Vi ontem um filme de que já tinha ouvido falar, conhecia a história (em três frases), já havia visto uma ou outra cena e há muito que tinha curiosidade.
Ontem matei-a (a curiosidade).
Um Grito de Coragem (A Cry In The
Dark, 1988) conta a história de uma família australiana cuja filha bebé, durante
umas férias num acampamento de visita a Ayers Rock (o “maior rochedo do mundo”),
é levada por um dingo.
A família é uma fervorosa adepta
da Igreja Adventista do 7º Dia e utilizam a fé para divulgar alguma mensagem de
esperança e esboçar uma reacção que foi confundida com protagonismo pelo país.
O filme realça muito as reacções
de rua, os boatos e a histeria colectiva que se apodera das massas em situações
que apelam ao coração.

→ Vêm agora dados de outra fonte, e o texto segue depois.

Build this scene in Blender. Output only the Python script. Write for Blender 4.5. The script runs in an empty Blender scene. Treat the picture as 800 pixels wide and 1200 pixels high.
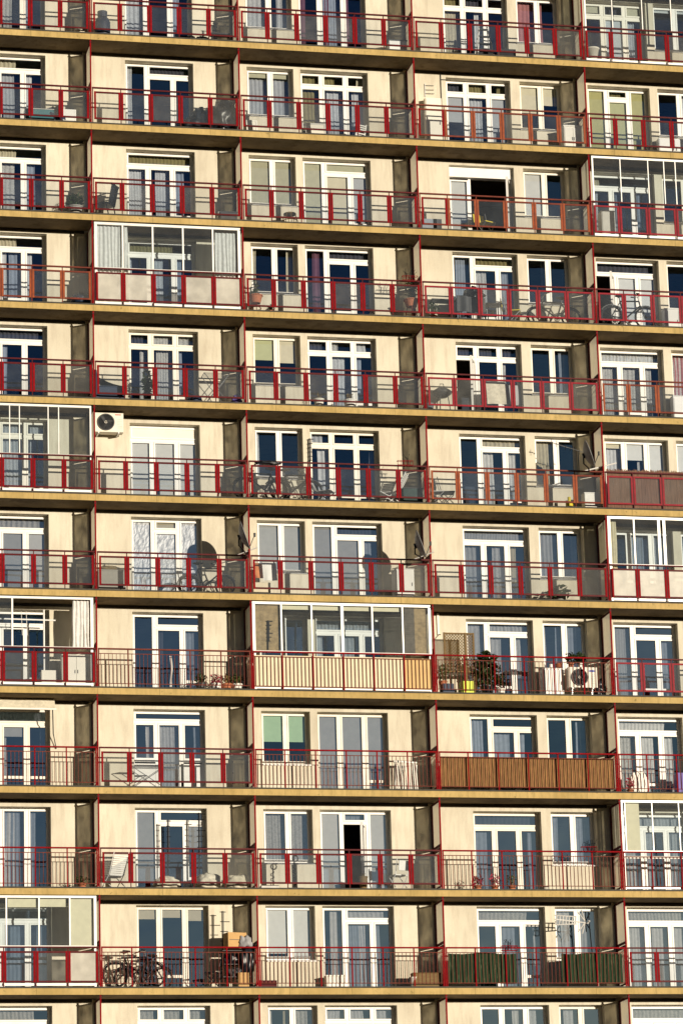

Quando o processo é reaberto e as suspeitas recaem sobre
a mãe da criança (Meryl Streep, igual a si própria) com a colaboração do pai
(Sam Neill, a revelar-se um grande actor), até as reacções dos acusados são postas em causa, como se
existisse um comportamento standard que toda a gente devesse seguir para
demonstrar a sua inocência.
Sem me alongar mais na história,
refiro apenas dois pontos que me despertaram a atenção:
- Os julgamentos na praça pública
e a facilidade com que julgamos os outros. Mais, a facilidade com que mudamos
de critério quando algo de suspeito se passa com alguém que nada tem a ver
connosco. Há uma frase no final do filme que tem uma força enorme: “I don't
think a lot of people realise how important innocence is to innocent people.”.
Este filme faz jus a esta frase muito bem.
- A associação à religião, ao
culto, etc… como forma de ligar o crime a um qualquer tipo de sacrifício (algo
sobre o qual escrevi há pouco tempo a propósito da história dos West Memphis 3)
– começo a acreditar que os crimes motivados por este género de seitas ou com
motivações religiosas a este nível (não estou a falar de bombistas suicidas ou
de “guerras santas” – isso, muito mais do que religião, é ódio), acontecem
muito mais na imaginação do colectivo do que na realidade em que existimos. A
existência de tais motivações atraem-nos, por alguma mórbida razão. Gostamos
de a ver retratada em filmes e documentários (eu falo por mim, gosto muito de
ver histórias e investigações de crimes reais), mas tal não deveria significar
que assumíssemos que quem pertence a um culto é automaticamente capaz e passível
de cometer tal atrocidade.
Não sendo um grande filme, é uma
história que levanta e bem muitas questões, segura com grandes interpretações e
que possui o grande mérito de se manter interessante até ao final sem inventar
algo que não aconteceu, algo raro quando vemos um filme “baseado numa história
verídica” (a palavra principal aqui é o “baseado”). Este filme, no início,
avisa-nos simplesmente de que “esta é uma história verídica”.